§ **GIVEN PROBLEM**
Do not copy the pictures. Write out the lines from the start of the entries through the line containing "col = S.collection".

§ **MATERIAL SHOWN**

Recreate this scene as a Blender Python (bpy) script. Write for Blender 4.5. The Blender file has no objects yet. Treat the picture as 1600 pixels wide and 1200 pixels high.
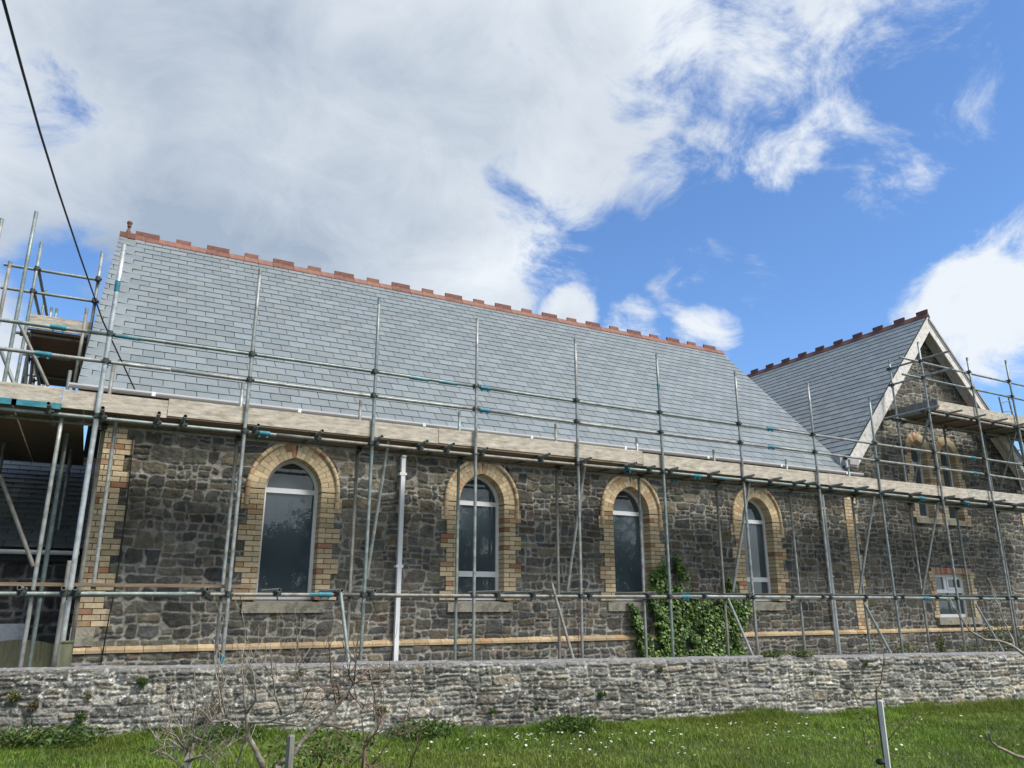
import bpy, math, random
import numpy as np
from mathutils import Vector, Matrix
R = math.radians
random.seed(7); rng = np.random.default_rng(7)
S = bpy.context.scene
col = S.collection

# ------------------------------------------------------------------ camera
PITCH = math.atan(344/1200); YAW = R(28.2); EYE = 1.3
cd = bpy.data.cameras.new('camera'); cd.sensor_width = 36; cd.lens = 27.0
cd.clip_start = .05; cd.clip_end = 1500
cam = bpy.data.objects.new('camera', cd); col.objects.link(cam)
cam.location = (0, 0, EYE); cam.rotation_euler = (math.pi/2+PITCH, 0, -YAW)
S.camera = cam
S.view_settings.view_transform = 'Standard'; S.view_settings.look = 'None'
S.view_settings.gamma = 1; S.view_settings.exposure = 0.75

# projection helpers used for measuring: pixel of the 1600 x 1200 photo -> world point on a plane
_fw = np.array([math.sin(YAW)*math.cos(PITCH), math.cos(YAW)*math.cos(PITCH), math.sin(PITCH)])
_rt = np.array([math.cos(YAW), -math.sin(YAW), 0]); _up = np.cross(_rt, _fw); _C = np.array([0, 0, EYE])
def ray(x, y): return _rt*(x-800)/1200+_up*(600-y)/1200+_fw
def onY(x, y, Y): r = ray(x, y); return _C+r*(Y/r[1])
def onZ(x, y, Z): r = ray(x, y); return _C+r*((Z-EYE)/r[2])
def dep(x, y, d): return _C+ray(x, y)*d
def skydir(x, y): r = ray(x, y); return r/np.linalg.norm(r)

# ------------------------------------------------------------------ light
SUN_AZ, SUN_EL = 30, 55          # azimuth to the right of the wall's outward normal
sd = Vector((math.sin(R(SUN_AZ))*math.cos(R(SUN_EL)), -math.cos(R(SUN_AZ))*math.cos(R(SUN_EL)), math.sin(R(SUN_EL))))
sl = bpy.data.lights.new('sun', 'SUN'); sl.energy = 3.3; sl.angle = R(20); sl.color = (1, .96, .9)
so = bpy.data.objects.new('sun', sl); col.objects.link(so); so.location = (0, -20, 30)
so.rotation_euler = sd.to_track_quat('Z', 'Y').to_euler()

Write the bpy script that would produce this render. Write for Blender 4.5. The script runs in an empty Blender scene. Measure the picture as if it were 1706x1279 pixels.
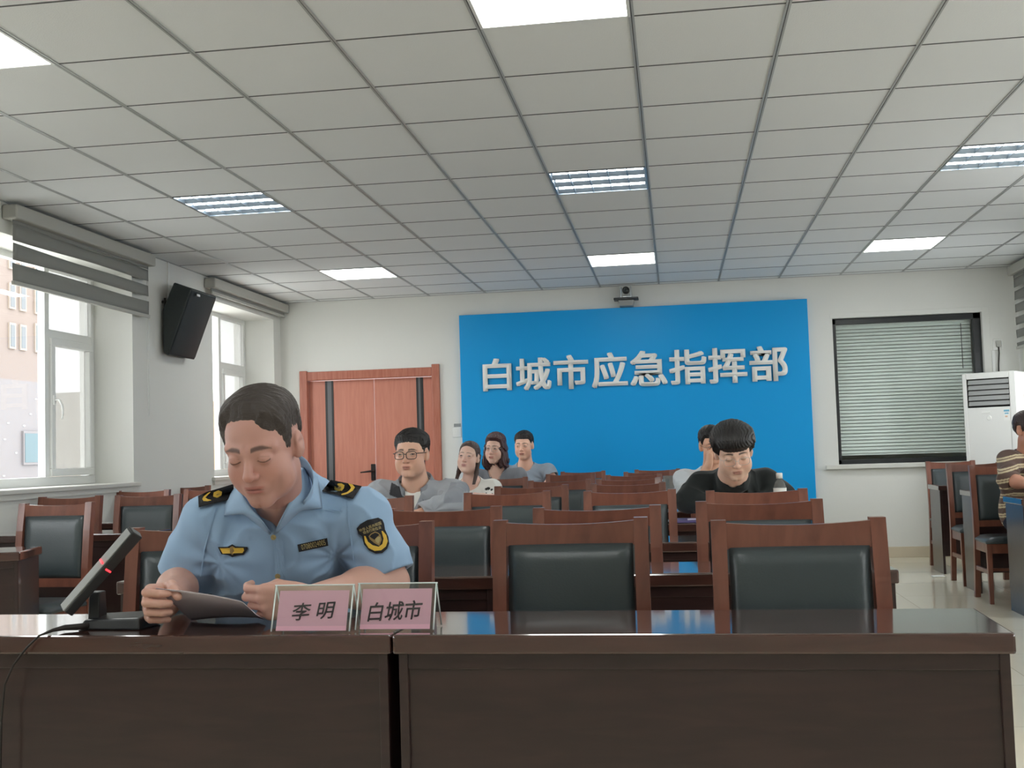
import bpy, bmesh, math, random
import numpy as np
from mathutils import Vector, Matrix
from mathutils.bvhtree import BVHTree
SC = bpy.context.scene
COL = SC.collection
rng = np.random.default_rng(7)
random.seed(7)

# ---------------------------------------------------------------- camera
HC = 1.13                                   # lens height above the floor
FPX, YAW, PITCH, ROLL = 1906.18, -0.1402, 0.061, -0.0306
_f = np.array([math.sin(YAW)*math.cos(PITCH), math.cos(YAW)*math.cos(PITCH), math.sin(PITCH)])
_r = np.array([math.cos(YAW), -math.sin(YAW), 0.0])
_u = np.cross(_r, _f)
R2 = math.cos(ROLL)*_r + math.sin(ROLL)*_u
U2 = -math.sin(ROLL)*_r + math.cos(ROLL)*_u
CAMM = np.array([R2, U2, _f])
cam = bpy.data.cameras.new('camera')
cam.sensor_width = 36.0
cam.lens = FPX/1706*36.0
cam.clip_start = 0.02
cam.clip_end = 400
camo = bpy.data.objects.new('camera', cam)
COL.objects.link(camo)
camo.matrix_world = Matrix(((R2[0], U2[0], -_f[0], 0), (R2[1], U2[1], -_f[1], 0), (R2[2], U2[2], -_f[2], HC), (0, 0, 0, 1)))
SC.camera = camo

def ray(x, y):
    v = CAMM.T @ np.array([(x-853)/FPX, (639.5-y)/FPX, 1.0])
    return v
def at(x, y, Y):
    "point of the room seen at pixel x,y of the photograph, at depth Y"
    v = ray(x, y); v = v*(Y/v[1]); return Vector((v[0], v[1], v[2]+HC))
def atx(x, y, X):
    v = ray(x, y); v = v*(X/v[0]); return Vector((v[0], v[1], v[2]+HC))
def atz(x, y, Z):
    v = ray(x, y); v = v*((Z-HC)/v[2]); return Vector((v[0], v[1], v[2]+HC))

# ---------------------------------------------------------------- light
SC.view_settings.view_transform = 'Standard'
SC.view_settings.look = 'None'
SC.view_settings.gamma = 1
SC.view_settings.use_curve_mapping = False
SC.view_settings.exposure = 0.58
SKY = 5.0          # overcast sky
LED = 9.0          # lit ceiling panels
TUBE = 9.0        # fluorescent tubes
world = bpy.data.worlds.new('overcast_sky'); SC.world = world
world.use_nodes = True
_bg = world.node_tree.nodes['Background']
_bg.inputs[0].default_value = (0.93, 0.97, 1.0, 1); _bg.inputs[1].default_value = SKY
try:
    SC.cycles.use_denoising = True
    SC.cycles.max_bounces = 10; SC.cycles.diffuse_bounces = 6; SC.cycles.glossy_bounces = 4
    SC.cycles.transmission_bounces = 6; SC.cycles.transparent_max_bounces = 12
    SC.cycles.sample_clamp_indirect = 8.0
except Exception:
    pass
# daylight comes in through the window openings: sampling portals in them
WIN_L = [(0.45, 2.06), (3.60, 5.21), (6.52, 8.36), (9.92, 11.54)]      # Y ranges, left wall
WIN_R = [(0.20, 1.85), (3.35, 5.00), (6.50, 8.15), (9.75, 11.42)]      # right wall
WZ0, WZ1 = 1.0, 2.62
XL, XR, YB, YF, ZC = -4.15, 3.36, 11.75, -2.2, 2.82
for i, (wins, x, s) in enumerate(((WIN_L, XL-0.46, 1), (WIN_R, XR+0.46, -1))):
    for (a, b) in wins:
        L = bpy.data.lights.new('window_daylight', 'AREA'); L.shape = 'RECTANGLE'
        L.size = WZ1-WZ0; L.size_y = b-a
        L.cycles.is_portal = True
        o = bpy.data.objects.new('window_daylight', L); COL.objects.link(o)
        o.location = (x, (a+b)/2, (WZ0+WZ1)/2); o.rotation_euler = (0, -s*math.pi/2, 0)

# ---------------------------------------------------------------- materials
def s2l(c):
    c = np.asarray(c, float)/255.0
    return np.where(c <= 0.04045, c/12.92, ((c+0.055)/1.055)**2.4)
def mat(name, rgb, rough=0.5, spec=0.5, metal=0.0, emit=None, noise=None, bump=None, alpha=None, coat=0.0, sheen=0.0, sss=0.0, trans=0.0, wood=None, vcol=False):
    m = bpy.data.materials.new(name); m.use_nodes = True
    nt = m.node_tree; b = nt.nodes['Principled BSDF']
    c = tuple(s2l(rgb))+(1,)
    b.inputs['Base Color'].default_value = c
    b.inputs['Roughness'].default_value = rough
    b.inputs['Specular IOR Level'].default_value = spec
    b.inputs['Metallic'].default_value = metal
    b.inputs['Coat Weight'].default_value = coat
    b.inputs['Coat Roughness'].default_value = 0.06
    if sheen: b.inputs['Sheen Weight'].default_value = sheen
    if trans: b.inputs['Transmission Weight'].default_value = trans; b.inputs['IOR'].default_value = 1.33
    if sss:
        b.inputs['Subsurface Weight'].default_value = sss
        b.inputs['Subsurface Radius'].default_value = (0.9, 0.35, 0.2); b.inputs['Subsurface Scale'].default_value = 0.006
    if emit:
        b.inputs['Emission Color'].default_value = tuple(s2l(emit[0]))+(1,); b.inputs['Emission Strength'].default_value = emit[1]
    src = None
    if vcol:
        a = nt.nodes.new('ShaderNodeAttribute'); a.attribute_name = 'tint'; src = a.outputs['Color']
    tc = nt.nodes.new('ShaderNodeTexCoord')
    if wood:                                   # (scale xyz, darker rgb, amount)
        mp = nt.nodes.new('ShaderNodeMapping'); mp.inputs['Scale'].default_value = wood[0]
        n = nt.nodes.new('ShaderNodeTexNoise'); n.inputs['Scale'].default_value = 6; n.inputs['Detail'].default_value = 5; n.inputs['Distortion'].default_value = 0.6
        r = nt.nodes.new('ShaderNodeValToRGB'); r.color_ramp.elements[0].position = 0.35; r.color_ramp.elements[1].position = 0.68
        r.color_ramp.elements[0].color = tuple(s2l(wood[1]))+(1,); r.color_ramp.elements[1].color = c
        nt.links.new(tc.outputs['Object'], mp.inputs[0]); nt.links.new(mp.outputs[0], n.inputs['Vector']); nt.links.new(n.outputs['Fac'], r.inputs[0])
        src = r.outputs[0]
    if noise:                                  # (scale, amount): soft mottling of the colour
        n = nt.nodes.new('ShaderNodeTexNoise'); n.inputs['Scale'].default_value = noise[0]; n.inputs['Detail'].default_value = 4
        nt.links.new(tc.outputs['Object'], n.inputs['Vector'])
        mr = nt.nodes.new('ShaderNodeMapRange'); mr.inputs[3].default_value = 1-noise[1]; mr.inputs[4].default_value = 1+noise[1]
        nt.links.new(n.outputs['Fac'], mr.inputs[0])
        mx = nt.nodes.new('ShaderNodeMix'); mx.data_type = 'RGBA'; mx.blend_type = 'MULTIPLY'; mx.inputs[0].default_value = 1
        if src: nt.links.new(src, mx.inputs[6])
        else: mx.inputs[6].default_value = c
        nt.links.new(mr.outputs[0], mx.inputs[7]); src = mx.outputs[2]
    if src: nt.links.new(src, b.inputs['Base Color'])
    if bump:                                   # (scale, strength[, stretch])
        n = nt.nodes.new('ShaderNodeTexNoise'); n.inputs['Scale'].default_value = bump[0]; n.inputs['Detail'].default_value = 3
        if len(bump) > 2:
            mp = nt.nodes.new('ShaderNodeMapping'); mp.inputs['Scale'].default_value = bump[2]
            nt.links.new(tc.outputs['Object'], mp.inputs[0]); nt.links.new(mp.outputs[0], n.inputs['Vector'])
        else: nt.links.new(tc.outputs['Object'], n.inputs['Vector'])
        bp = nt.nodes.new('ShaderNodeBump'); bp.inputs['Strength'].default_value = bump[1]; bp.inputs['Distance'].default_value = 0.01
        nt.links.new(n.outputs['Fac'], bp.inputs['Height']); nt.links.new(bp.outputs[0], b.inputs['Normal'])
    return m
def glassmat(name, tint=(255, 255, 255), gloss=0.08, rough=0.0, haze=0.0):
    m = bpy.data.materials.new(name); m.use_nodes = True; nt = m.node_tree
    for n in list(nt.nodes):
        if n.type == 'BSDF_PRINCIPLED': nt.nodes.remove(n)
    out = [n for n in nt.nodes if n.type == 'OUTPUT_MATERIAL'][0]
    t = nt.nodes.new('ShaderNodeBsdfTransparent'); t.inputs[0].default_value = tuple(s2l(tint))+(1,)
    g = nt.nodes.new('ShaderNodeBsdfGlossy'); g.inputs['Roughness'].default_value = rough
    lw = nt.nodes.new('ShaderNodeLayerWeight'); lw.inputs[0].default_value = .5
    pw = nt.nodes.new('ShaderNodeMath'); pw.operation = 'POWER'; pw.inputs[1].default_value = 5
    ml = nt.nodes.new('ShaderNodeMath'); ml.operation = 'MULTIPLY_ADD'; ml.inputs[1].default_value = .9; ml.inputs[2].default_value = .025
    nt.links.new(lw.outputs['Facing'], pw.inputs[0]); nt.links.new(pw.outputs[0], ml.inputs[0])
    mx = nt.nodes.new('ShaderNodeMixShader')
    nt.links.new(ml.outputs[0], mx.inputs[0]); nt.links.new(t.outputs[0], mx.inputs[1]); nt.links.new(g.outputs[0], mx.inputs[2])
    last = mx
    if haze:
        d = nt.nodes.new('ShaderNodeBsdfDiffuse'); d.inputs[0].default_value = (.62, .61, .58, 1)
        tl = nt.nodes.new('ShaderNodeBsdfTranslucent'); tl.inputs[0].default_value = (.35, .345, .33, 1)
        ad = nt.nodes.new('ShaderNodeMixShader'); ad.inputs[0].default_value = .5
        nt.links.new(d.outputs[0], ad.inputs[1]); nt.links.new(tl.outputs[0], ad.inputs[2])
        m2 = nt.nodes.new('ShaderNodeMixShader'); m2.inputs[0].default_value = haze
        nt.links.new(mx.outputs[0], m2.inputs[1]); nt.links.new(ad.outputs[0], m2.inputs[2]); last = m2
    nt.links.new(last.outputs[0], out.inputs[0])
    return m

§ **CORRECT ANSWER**
Recreate this scene as a Blender Python (bpy) script. Write for Blender 4.5. The Blender file has no objects yet. Treat the picture as 1600 pixels wide and 1200 pixels high.
import bpy, math, random
import numpy as np
from mathutils import Vector, Matrix
R = math.radians
random.seed(7); rng = np.random.default_rng(7)
S = bpy.context.scene
col = S.collection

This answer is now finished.